* _WRITTEN EXERCISE_: From the listing that follows, output everything exactly except the pictures.

((

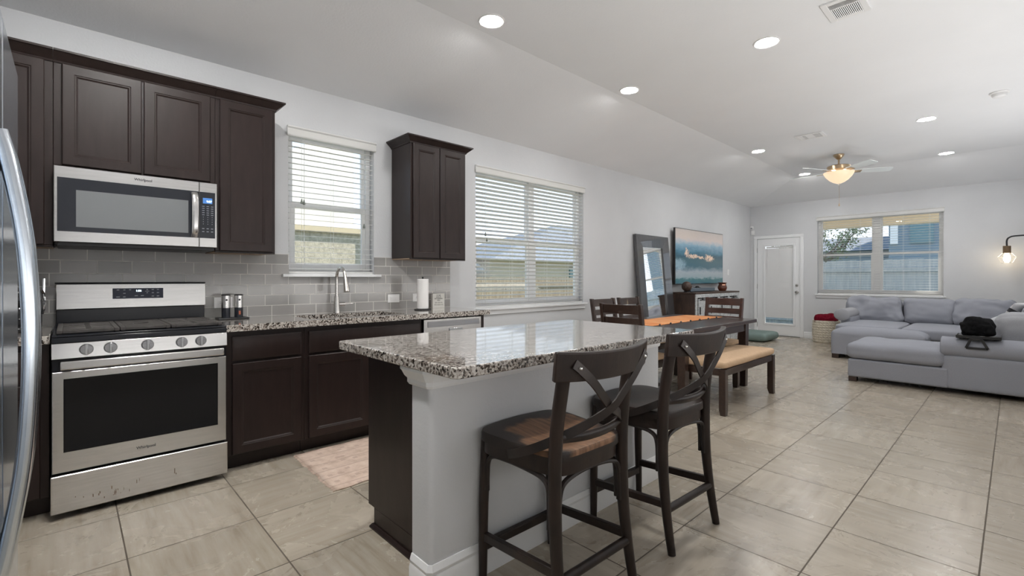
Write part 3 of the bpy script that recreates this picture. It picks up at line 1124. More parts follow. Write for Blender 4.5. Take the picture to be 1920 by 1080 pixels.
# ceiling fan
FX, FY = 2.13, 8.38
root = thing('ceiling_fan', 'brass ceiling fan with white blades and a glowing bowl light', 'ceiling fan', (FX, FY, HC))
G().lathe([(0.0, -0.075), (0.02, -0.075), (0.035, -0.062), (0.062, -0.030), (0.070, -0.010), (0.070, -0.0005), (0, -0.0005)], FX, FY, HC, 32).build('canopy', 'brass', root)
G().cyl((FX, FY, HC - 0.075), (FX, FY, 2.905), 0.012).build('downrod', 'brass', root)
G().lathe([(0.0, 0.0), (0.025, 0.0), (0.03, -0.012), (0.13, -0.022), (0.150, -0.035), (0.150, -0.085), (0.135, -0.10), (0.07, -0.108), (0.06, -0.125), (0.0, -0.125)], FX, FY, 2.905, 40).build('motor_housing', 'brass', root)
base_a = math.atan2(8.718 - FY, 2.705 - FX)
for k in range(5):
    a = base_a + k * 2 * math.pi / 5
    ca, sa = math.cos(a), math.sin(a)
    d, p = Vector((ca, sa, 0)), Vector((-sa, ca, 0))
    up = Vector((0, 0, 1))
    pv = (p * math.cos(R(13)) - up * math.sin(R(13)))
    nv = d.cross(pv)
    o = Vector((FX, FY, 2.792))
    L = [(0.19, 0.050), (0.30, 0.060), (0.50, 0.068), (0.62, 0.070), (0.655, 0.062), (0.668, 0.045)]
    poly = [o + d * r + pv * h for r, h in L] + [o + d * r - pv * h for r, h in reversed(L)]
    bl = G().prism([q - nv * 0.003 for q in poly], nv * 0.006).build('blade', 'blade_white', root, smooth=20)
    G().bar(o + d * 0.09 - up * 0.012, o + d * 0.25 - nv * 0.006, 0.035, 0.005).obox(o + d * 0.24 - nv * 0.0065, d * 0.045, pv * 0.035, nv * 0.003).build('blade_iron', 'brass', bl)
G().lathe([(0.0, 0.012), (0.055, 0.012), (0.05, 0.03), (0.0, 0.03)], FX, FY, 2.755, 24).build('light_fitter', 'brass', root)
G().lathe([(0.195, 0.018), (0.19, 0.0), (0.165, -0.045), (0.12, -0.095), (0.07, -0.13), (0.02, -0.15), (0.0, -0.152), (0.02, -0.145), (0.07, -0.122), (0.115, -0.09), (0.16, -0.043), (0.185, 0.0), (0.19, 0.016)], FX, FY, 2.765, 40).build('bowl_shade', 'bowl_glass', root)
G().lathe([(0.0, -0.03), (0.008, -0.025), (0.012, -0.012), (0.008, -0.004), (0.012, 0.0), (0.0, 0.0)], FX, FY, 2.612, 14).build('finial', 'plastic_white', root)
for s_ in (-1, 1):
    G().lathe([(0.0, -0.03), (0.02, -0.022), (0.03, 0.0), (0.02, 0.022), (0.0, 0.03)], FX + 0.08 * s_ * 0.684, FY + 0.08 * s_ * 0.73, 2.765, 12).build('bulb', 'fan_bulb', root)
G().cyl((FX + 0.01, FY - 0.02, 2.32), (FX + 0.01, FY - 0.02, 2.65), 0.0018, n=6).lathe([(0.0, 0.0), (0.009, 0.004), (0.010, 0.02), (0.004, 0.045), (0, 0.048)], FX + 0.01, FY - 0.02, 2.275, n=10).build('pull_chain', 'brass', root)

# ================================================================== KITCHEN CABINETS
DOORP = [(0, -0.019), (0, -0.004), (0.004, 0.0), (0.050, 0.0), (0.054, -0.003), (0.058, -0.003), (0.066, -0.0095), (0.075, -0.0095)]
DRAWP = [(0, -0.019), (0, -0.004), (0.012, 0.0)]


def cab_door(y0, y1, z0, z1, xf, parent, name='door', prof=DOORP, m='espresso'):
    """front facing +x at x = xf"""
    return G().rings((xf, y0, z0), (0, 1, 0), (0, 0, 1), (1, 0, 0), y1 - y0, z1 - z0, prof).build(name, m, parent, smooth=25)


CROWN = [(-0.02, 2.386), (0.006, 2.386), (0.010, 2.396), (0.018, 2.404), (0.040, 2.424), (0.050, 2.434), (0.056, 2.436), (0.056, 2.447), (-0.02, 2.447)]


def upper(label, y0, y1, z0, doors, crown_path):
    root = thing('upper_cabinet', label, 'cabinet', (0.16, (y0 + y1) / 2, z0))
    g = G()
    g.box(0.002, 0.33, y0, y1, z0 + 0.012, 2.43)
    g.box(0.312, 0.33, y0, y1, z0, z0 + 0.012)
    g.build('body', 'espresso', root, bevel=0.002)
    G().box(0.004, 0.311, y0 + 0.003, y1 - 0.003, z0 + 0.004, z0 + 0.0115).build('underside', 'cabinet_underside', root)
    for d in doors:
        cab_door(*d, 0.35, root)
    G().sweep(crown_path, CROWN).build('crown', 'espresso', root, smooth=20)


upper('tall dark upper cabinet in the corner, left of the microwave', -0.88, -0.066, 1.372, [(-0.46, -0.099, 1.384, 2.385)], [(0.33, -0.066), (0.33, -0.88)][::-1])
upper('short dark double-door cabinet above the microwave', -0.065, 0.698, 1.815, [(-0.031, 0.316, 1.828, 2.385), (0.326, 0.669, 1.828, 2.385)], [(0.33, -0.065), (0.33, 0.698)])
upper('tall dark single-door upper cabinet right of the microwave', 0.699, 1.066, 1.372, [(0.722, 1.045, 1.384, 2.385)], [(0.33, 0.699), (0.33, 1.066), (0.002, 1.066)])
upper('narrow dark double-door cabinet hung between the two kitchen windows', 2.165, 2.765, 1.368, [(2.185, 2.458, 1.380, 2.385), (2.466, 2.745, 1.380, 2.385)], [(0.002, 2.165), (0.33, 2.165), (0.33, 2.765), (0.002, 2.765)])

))

* _RESULT FOR THIS TASK_:
Write part 3 of the bpy script that recreates this picture. It picks up at line 1124. More parts follow. Write for Blender 4.5. Take the picture to be 1920 by 1080 pixels.
# ceiling fan
FX, FY = 2.13, 8.38
root = thing('ceiling_fan', 'brass ceiling fan with white blades and a glowing bowl light', 'ceiling fan', (FX, FY, HC))
G().lathe([(0.0, -0.075), (0.02, -0.075), (0.035, -0.062), (0.062, -0.030), (0.070, -0.010), (0.070, -0.0005), (0, -0.0005)], FX, FY, HC, 32).build('canopy', 'brass', root)
G().cyl((FX, FY, HC - 0.075), (FX, FY, 2.905), 0.012).build('downrod', 'brass', root)
G().lathe([(0.0, 0.0), (0.025, 0.0), (0.03, -0.012), (0.13, -0.022), (0.150, -0.035), (0.150, -0.085), (0.135, -0.10), (0.07, -0.108), (0.06, -0.125), (0.0, -0.125)], FX, FY, 2.905, 40).build('motor_housing', 'brass', root)
base_a = math.atan2(8.718 - FY, 2.705 - FX)
for k in range(5):
    a = base_a + k * 2 * math.pi / 5
    ca, sa = math.cos(a), math.sin(a)
    d, p = Vector((ca, sa, 0)), Vector((-sa, ca, 0))
    up = Vector((0, 0, 1))
    pv = (p * math.cos(R(13)) - up * math.sin(R(13)))
    nv = d.cross(pv)
    o = Vector((FX, FY, 2.792))
    L = [(0.19, 0.050), (0.30, 0.060), (0.50, 0.068), (0.62, 0.070), (0.655, 0.062), (0.668, 0.045)]
    poly = [o + d * r + pv * h for r, h in L] + [o + d * r - pv * h for r, h in reversed(L)]
    bl = G().prism([q - nv * 0.003 for q in poly], nv * 0.006).build('blade', 'blade_white', root, smooth=20)
    G().bar(o + d * 0.09 - up * 0.012, o + d * 0.25 - nv * 0.006, 0.035, 0.005).obox(o + d * 0.24 - nv * 0.0065, d * 0.045, pv * 0.035, nv * 0.003).build('blade_iron', 'brass', bl)
G().lathe([(0.0, 0.012), (0.055, 0.012), (0.05, 0.03), (0.0, 0.03)], FX, FY, 2.755, 24).build('light_fitter', 'brass', root)
G().lathe([(0.195, 0.018), (0.19, 0.0), (0.165, -0.045), (0.12, -0.095), (0.07, -0.13), (0.02, -0.15), (0.0, -0.152), (0.02, -0.145), (0.07, -0.122), (0.115, -0.09), (0.16, -0.043), (0.185, 0.0), (0.19, 0.016)], FX, FY, 2.765, 40).build('bowl_shade', 'bowl_glass', root)
G().lathe([(0.0, -0.03), (0.008, -0.025), (0.012, -0.012), (0.008, -0.004), (0.012, 0.0), (0.0, 0.0)], FX, FY, 2.612, 14).build('finial', 'plastic_white', root)
for s_ in (-1, 1):
    G().lathe([(0.0, -0.03), (0.02, -0.022), (0.03, 0.0), (0.02, 0.022), (0.0, 0.03)], FX + 0.08 * s_ * 0.684, FY + 0.08 * s_ * 0.73, 2.765, 12).build('bulb', 'fan_bulb', root)
G().cyl((FX + 0.01, FY - 0.02, 2.32), (FX + 0.01, FY - 0.02, 2.65), 0.0018, n=6).lathe([(0.0, 0.0), (0.009, 0.004), (0.010, 0.02), (0.004, 0.045), (0, 0.048)], FX + 0.01, FY - 0.02, 2.275, n=10).build('pull_chain', 'brass', root)

# ================================================================== KITCHEN CABINETS
DOORP = [(0, -0.019), (0, -0.004), (0.004, 0.0), (0.050, 0.0), (0.054, -0.003), (0.058, -0.003), (0.066, -0.0095), (0.075, -0.0095)]
DRAWP = [(0, -0.019), (0, -0.004), (0.012, 0.0)]


def cab_door(y0, y1, z0, z1, xf, parent, name='door', prof=DOORP, m='espresso'):
    """front facing +x at x = xf"""
    return G().rings((xf, y0, z0), (0, 1, 0), (0, 0, 1), (1, 0, 0), y1 - y0, z1 - z0, prof).build(name, m, parent, smooth=25)


CROWN = [(-0.02, 2.386), (0.006, 2.386), (0.010, 2.396), (0.018, 2.404), (0.040, 2.424), (0.050, 2.434), (0.056, 2.436), (0.056, 2.447), (-0.02, 2.447)]


def upper(label, y0, y1, z0, doors, crown_path):
    root = thing('upper_cabinet', label, 'cabinet', (0.16, (y0 + y1) / 2, z0))
    g = G()
    g.box(0.002, 0.33, y0, y1, z0 + 0.012, 2.43)
    g.box(0.312, 0.33, y0, y1, z0, z0 + 0.012)
    g.build('body', 'espresso', root, bevel=0.002)
    G().box(0.004, 0.311, y0 + 0.003, y1 - 0.003, z0 + 0.004, z0 + 0.0115).build('underside', 'cabinet_underside', root)
    for d in doors:
        cab_door(*d, 0.35, root)
    G().sweep(crown_path, CROWN).build('crown', 'espresso', root, smooth=20)


upper('tall dark upper cabinet in the corner, left of the microwave', -0.88, -0.066, 1.372, [(-0.46, -0.099, 1.384, 2.385)], [(0.33, -0.066), (0.33, -0.88)][::-1])
upper('short dark double-door cabinet above the microwave', -0.065, 0.698, 1.815, [(-0.031, 0.316, 1.828, 2.385), (0.326, 0.669, 1.828, 2.385)], [(0.33, -0.065), (0.33, 0.698)])
upper('tall dark single-door upper cabinet right of the microwave', 0.699, 1.066, 1.372, [(0.722, 1.045, 1.384, 2.385)], [(0.33, 0.699), (0.33, 1.066), (0.002, 1.066)])
upper('narrow dark double-door cabinet hung between the two kitchen windows', 2.165, 2.765, 1.368, [(2.185, 2.458, 1.380, 2.385), (2.466, 2.745, 1.380, 2.385)], [(0.002, 2.165), (0.33, 2.165), (0.33, 2.765), (0.002, 2.765)])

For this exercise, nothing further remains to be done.